Países como Espanha e Alemanha, o maior exportador da Europa, pressionavam pela ratificação do acordo, que pode amenizar o tarifaço imposto pelos EUA e reduzir a dependência do continente da China em setores críticos, como o de minerais.
Maior produtor agrícola da Europa, a França liderava a oposição ao tratado, com apoio mais ou menos reticente de países como Irlanda, Áustria e Polônia. A Itália, que antes era uma adesão certa à dissidência, teria mudado de posição e prioridades após a ofensiva comercial sem precedentes de Trump.
Movimento antecipado pelo site Político, a resistência histórica do presidente Emmanuel Macron ao projeto foi trabalhada com salvaguardas específicas para a agricultura, o que parece ter funcionado. Em postagem no X, o ministro de Comércio Exterior da França, Laurent Saint-Martin escreveu algo que seria impensável até o começo da semana: “Hoje, a Comissão apresentou um pacote sobre o acordo comercial entre a União Europeia e os países do Mercosul, que inclui, nomeadamente, o princípio de uma cláusula de salvaguarda reforçada para os produtos agrícolas. Trata-se de um passo na direção certa.”
O aparente recuo foi abertamente criticado pelo primeiro-ministro da Polônia, Donald Tusk, que lamentou a defecção da França na estratégia de montar uma minoria capaz de bloquear o acordo. “Que a UE monte agora um bom mecanismo de defesa”, declarou Tusk durante entrevista em Varsóvia.
Maros Sefcovic, comissário de Comércio, afirmou que os futuros parceiros da América da Sul estão cientes das salvaguardas que o documento exige. “Isso não está no tratado, mas é o que precisamos na Europa para fazê-lo funcionar. Acho que todos entendemos muito bem isso.” O político e diplomata eslovaco contou ter se encontrado na terça (2) com embaixadores do Mercosul para uma apresentação técnica do texto. “Somos parceiros, amigos”, declarou Sefcovic, sugerindo uma recepção positiva do projeto.
Os produtos abarcados pela cláusula de proteção são as carnes em geral, açúcar e arroz. Uma queda ou aumento de preços provocados pelo importação desses itens acionaria o gatilho de apoio a agricultores europeus, bancado por um fundo já existente que será ampliado para até 1 bilhão (R$ 6,34 bilhões). “É como seguro de casa. Ninguém compra esperando usar”, declarou um negociador da UE.

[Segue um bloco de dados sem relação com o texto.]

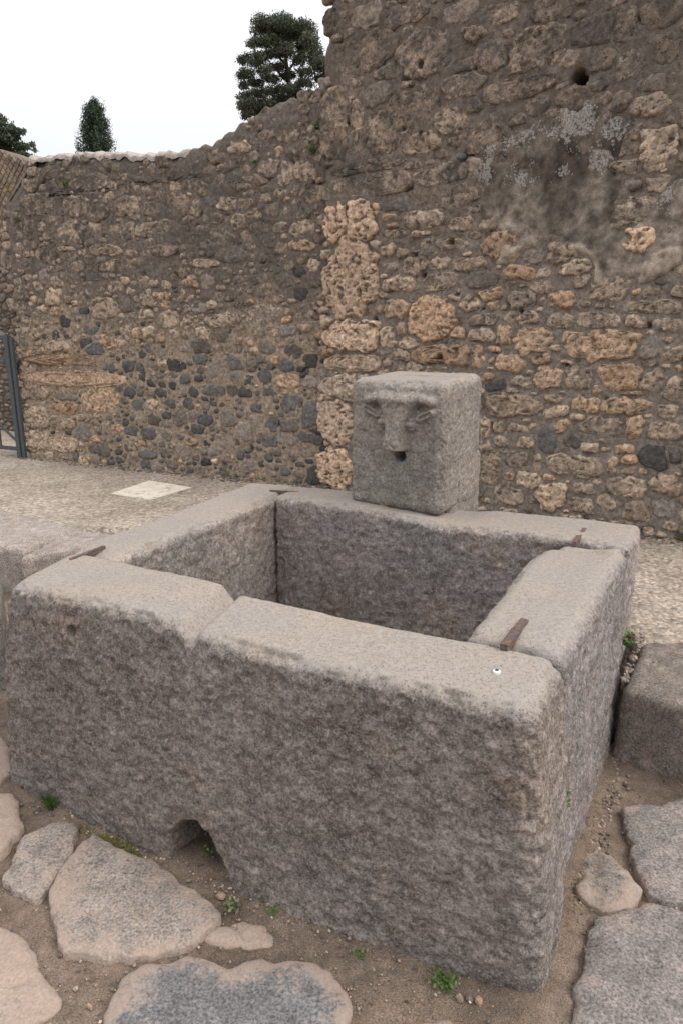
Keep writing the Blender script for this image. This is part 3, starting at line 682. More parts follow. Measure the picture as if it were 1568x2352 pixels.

O pacto precisa ser aprovado pelos Parlamentos de Brasil, Argentina, Paraguai e Uruguai, membros plenos do Mercosul. Sefcovic confirmou que a expectativa é ter tudo aprovado e em vigor até o fim deste ano. “É um prioridade para nós e, sabemos, especialmente para a Presidência temporária do Brasil no Mercosul.”
Foi uma referência clara à ofensiva tarifária e jurídica que a gestão Trump promove contra o Brasil neste momento.
No Parlamento Europeu, ainda que os principais partidos aliados à presidente da Comissão Europeia, Ursula von der Leyen, já expressem apoio ao tratado, o documento deve promover uma união peculiar entre populistas, extrema direita e ambientalistas. O apoio a ruralistas é instrumentalizado por políticos nacionalistas; já integrantes de siglas de centro e as ligadas à causa ambiental temem uma fragilização do rígido regramento europeu na área.
O agronegócio brasileiro é especialmente visado, devido à sua grande capacidade de produção. A Comissão Europeia acena com uma política de quotas, em que as tarifas sobem de acordo com o volume de exportações para manter a competitividade dos produtores locais.